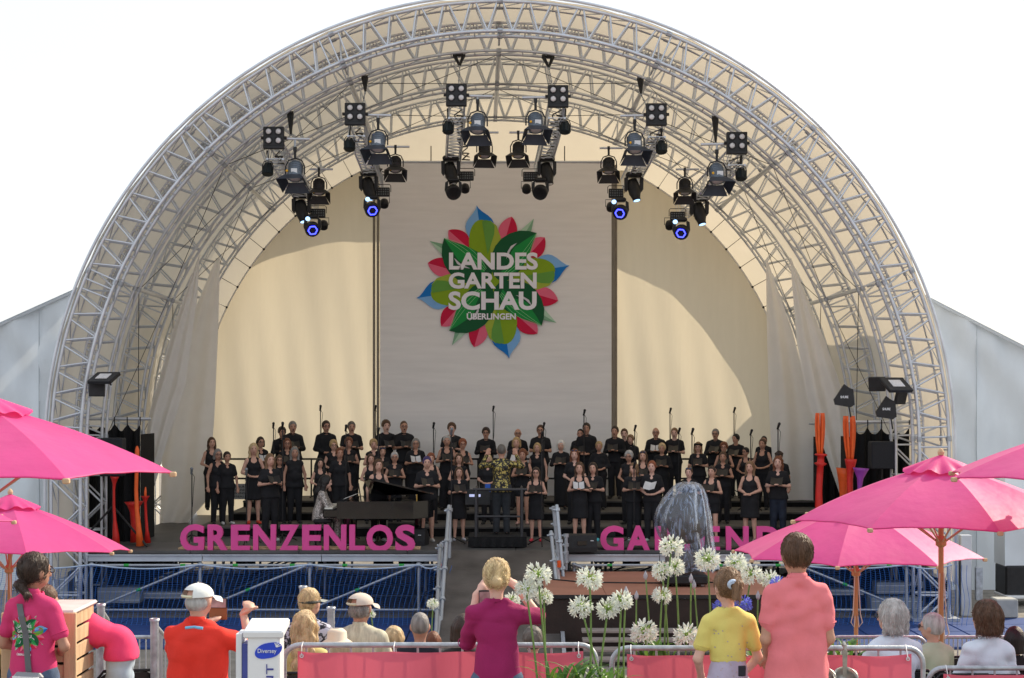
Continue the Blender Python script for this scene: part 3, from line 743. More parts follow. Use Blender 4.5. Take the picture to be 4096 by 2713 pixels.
sign('pink standing letters GARTEND on the right stage edge', [('G',600,623.5,525.5,552),('A',625.5,650.5,525.5,552),('R',654.5,675,526,552),('T',676,697,526,552),('E',700,719.5,526,552),('N',725.5,748,526,552.3),('D',756,780,526,552.3)], (598,830,0))
# monitor wedges
def wedge(px, py, w_px, label, D=None, rz=0):
    c = fl(px, py) if D is None else P(px, py, D); w_ = w_px*c.y/F; c.z = SZ
    r = thing('monitor_speaker', label, 'speaker', c, group='black floor monitor speakers')
    h_ = w_*.58; d_ = w_*.6
    def f(b):
        n = [(0,-.0),(d_,0),(d_,h_*.55),(d_*.45,h_),(0.12*d_,h_*.92),(0,h_*.25)]
        b.add([(-w_/2, y, z) for y, z in n]+[(w_/2, y, z) for y, z in n], [tuple(reversed(range(6))), tuple(range(6,12))]+[(k,(k+1)%6,(k+1)%6+6,k+6) for k in range(6)])
    m = MB(); f(m); o = m.build('cabinet', mat('black_speaker_paint', (.016,.016,.018), .6, 0, .2, 30, .3, 120), r, world=False)
    m = MB(); m.box((0,-.004,h_*.5),(w_*.3,.014,h_*.22)); m.build('handle_recess', BLACKGLOSS, r, world=False)
    m = MB(); m.box((w_*.33,-.003,h_*.62),(w_*.1,.01,.012)); m.build('badge', WHITE, r, world=False)
    r.rotation_euler.z = rz; return r
wedge(582, 552, 31, 'large black monitor wedge on the stage edge right of the conductor', rz=.15)
wedge(410, 551, 30, 'large black monitor wedge behind the S of the left letters', D=30.0, rz=-.2)
wedge(401, 526, 27, 'black monitor wedge under the grand piano', 32.0-.3); wedge(607, 525.5, 17, 'dim grey monitor wedge at the riser right of the conductor', 31.8)
wedge(801, 524, 19, 'black monitor wedge at the riser end near the tall orange flutes', 32.0)
# microphone stands
def mic(px, yt, D, zf, label, boom=False):
    b = P(px, 400, D); b.z = zf; t = P(px, yt, D)
    r = thing('microphone_stand', label, 'microphone stand', b, group='microphone stands among the choir')
    rod('pole', b+Vector((0,0,.02)), t, .011, BLACK, r, 6)
    if zf < 1.3 or True:
        for k in range(3):
            a = R(30+120*k); rod('leg', b+Vector((0,0,.16)), b+Vector((.3*math.cos(a), .3*math.sin(a), .012)), .012, BLACK, r, 6)
    m = MB(); m.tube(t+Vector((-.01,0,-.06)), t+Vector((.01,-.06,.03)), .02, 8, .026); m.ball(t+Vector((.012,-.08,.045)), .03, 8, 5); m.build('microphone', BLACK if not boom else mat('mic_grille', (.25,.28,.32), .4, .5), r)
    m = MB(); m.path([t+Vector((.01,0,-.05)), t+Vector((.05,0,-.12)), t+Vector((.03,0,-.35)), t+Vector((.012,0,-.7))], .005, 4); m.build('cable', BLACK, r)
for i, a in enumerate(((273.5,425.4,34.2,1.62,'thin mic stand left of the dark-haired young man in the back row'),(282.7,425.4,30.9,SZ,'tall mic stand rising before the folder girl left of the letters'),(320.5,408,36.2,1.757,'very tall mic stand at the left of the bearded back row man'),
 (346,428,31.2,SZ,'tall mic stand before the curly reddish woman left of the piano'),(378.4,430.8,31.0,SZ,'tall mic stand behind the piano lid'),(375.4,408,36.9,1.757,'very tall mic stand against the banner left rope'),(433.5,425.4,34,1.62,'tall mic stand right of the large grey-haired woman'),
 (451.4,431.4,30.2,SZ,'mic stand left of the conductor before the dark-dressed girl'),(191.9,470.8,30.6,SZ,'short straight mic stand at the far left of the choir'),(246.5,471.4,30.4,SZ,'short mic stand before the long-haired blonde woman'),(493.2,408.6,36.9,1.757,'very tall mic stand against the banner above the conductor'),
 (541.8,435,30.0,SZ,'mic stand with red tip right of the conductor'),(543.6,425.4,34,1.62,'dark mic stand before the broad man with glasses right of the conductor'),(584,412.4,34.2,1.62,'tall mic stand crossing the bearded man right of the banner middle'),(634.8,428,34,1.62,'tall mic stand with red tip right of the banner edge'),
 (634,465,30.3,SZ,'short mic stand behind the A of the right letters'),(670,410.6,36.9,1.757,'very tall mic stand between the bald man and the singing youth'),(678.8,430.8,34.1,1.62,'mic stand before the singing youth in the back row'),(692,431.4,31.2,SZ,'tall mic stand above the wrapped spotlight'),
 (734,410,36.9,1.757,'very tall mic stand behind the dark-haired youth at right'),(750.7,432.4,34,1.62,'mic stand above the short dark-haired woman at right'),(778,426,31.0,SZ,'tall mic stand with red tip at the right end of the choir'))):
    mic(*a, boom=i in (8, 9, 7))
RED = mat('red_tip', (.6,.03,.02), .4)
# back railing and sign
def rail():
    D = 37.2
    for (a, b, n, l) in ((190, 372, 6, 'black steel guard rail at the back of the risers, left of the banner'), (376, 614, 7, 'black steel guard rail at the back of the risers before the banner'), (618, 800, 6, 'black steel guard rail at the back of the risers, right of the banner')):
        r = thing('guard_rail', l, 'railing', P(a, 497, D), group='black guard rails behind the choir')
        for y in (459, 478.5): rod('rail', P(a, y, D), P(b, y, D), .022, BLACK, r)
        for k in range(n+1): x = a+(b-a)*k/n; rod('post', P(x, 459, D), P(x, 499, D), .02, BLACK, r)
    D = 36.9; r = thing('notice_board', 'pale entry notice with dark capitals on the back rail behind singers', 'sign', P(235, 498, D))
    c = P(233, 491.5, D); m = MB(); m.box(c, (P(247,0,D).x-P(220,0,D).x, .02, .36)); m.build('board', mat('pale_sign', (.35,.36,.38), .7), r)
    for k, s in enumerate(('ZUTRITT NUR', 'EINGEWIESENE', 'PERSONEN UND', 'PERSONAL')):
        z = c.z+.11-.075*k; text('lettering', s, mat('dark_print', (.05,.05,.05), .7), P(222,0,D).x, P(245,0,D).x, z-.02, z+.025, D-.014, r, bold=.01)
rail()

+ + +

■ Exercise details: Copy all the data exactly as written, but skip any picture.

■ Correct result:
Continue the Blender Python script for this scene: part 3, from line 743. More parts follow. Use Blender 4.5. Take the picture to be 4096 by 2713 pixels.
sign('pink standing letters GARTEND on the right stage edge', [('G',600,623.5,525.5,552),('A',625.5,650.5,525.5,552),('R',654.5,675,526,552),('T',676,697,526,552),('E',700,719.5,526,552),('N',725.5,748,526,552.3),('D',756,780,526,552.3)], (598,830,0))
# monitor wedges
def wedge(px, py, w_px, label, D=None, rz=0):
    c = fl(px, py) if D is None else P(px, py, D); w_ = w_px*c.y/F; c.z = SZ
    r = thing('monitor_speaker', label, 'speaker', c, group='black floor monitor speakers')
    h_ = w_*.58; d_ = w_*.6
    def f(b):
        n = [(0,-.0),(d_,0),(d_,h_*.55),(d_*.45,h_),(0.12*d_,h_*.92),(0,h_*.25)]
        b.add([(-w_/2, y, z) for y, z in n]+[(w_/2, y, z) for y, z in n], [tuple(reversed(range(6))), tuple(range(6,12))]+[(k,(k+1)%6,(k+1)%6+6,k+6) for k in range(6)])
    m = MB(); f(m); o = m.build('cabinet', mat('black_speaker_paint', (.016,.016,.018), .6, 0, .2, 30, .3, 120), r, world=False)
    m = MB(); m.box((0,-.004,h_*.5),(w_*.3,.014,h_*.22)); m.build('handle_recess', BLACKGLOSS, r, world=False)
    m = MB(); m.box((w_*.33,-.003,h_*.62),(w_*.1,.01,.012)); m.build('badge', WHITE, r, world=False)
    r.rotation_euler.z = rz; return r
wedge(582, 552, 31, 'large black monitor wedge on the stage edge right of the conductor', rz=.15)
wedge(410, 551, 30, 'large black monitor wedge behind the S of the left letters', D=30.0, rz=-.2)
wedge(401, 526, 27, 'black monitor wedge under the grand piano', 32.0-.3); wedge(607, 525.5, 17, 'dim grey monitor wedge at the riser right of the conductor', 31.8)
wedge(801, 524, 19, 'black monitor wedge at the riser end near the tall orange flutes', 32.0)
# microphone stands
def mic(px, yt, D, zf, label, boom=False):
    b = P(px, 400, D); b.z = zf; t = P(px, yt, D)
    r = thing('microphone_stand', label, 'microphone stand', b, group='microphone stands among the choir')
    rod('pole', b+Vector((0,0,.02)), t, .011, BLACK, r, 6)
    if zf < 1.3 or True:
        for k in range(3):
            a = R(30+120*k); rod('leg', b+Vector((0,0,.16)), b+Vector((.3*math.cos(a), .3*math.sin(a), .012)), .012, BLACK, r, 6)
    m = MB(); m.tube(t+Vector((-.01,0,-.06)), t+Vector((.01,-.06,.03)), .02, 8, .026); m.ball(t+Vector((.012,-.08,.045)), .03, 8, 5); m.build('microphone', BLACK if not boom else mat('mic_grille', (.25,.28,.32), .4, .5), r)
    m = MB(); m.path([t+Vector((.01,0,-.05)), t+Vector((.05,0,-.12)), t+Vector((.03,0,-.35)), t+Vector((.012,0,-.7))], .005, 4); m.build('cable', BLACK, r)
for i, a in enumerate(((273.5,425.4,34.2,1.62,'thin mic stand left of the dark-haired young man in the back row'),(282.7,425.4,30.9,SZ,'tall mic stand rising before the folder girl left of the letters'),(320.5,408,36.2,1.757,'very tall mic stand at the left of the bearded back row man'),
 (346,428,31.2,SZ,'tall mic stand before the curly reddish woman left of the piano'),(378.4,430.8,31.0,SZ,'tall mic stand behind the piano lid'),(375.4,408,36.9,1.757,'very tall mic stand against the banner left rope'),(433.5,425.4,34,1.62,'tall mic stand right of the large grey-haired woman'),
 (451.4,431.4,30.2,SZ,'mic stand left of the conductor before the dark-dressed girl'),(191.9,470.8,30.6,SZ,'short straight mic stand at the far left of the choir'),(246.5,471.4,30.4,SZ,'short mic stand before the long-haired blonde woman'),(493.2,408.6,36.9,1.757,'very tall mic stand against the banner above the conductor'),
 (541.8,435,30.0,SZ,'mic stand with red tip right of the conductor'),(543.6,425.4,34,1.62,'dark mic stand before the broad man with glasses right of the conductor'),(584,412.4,34.2,1.62,'tall mic stand crossing the bearded man right of the banner middle'),(634.8,428,34,1.62,'tall mic stand with red tip right of the banner edge'),
 (634,465,30.3,SZ,'short mic stand behind the A of the right letters'),(670,410.6,36.9,1.757,'very tall mic stand between the bald man and the singing youth'),(678.8,430.8,34.1,1.62,'mic stand before the singing youth in the back row'),(692,431.4,31.2,SZ,'tall mic stand above the wrapped spotlight'),
 (734,410,36.9,1.757,'very tall mic stand behind the dark-haired youth at right'),(750.7,432.4,34,1.62,'mic stand above the short dark-haired woman at right'),(778,426,31.0,SZ,'tall mic stand with red tip at the right end of the choir'))):
    mic(*a, boom=i in (8, 9, 7))
RED = mat('red_tip', (.6,.03,.02), .4)
# back railing and sign
def rail():
    D = 37.2
    for (a, b, n, l) in ((190, 372, 6, 'black steel guard rail at the back of the risers, left of the banner'), (376, 614, 7, 'black steel guard rail at the back of the risers before the banner'), (618, 800, 6, 'black steel guard rail at the back of the risers, right of the banner')):
        r = thing('guard_rail', l, 'railing', P(a, 497, D), group='black guard rails behind the choir')
        for y in (459, 478.5): rod('rail', P(a, y, D), P(b, y, D), .022, BLACK, r)
        for k in range(n+1): x = a+(b-a)*k/n; rod('post', P(x, 459, D), P(x, 499, D), .02, BLACK, r)
    D = 36.9; r = thing('notice_board', 'pale entry notice with dark capitals on the back rail behind singers', 'sign', P(235, 498, D))
    c = P(233, 491.5, D); m = MB(); m.box(c, (P(247,0,D).x-P(220,0,D).x, .02, .36)); m.build('board', mat('pale_sign', (.35,.36,.38), .7), r)
    for k, s in enumerate(('ZUTRITT NUR', 'EINGEWIESENE', 'PERSONEN UND', 'PERSONAL')):
        z = c.z+.11-.075*k; text('lettering', s, mat('dark_print', (.05,.05,.05), .7), P(222,0,D).x, P(245,0,D).x, z-.02, z+.025, D-.014, r, bold=.01)
rail()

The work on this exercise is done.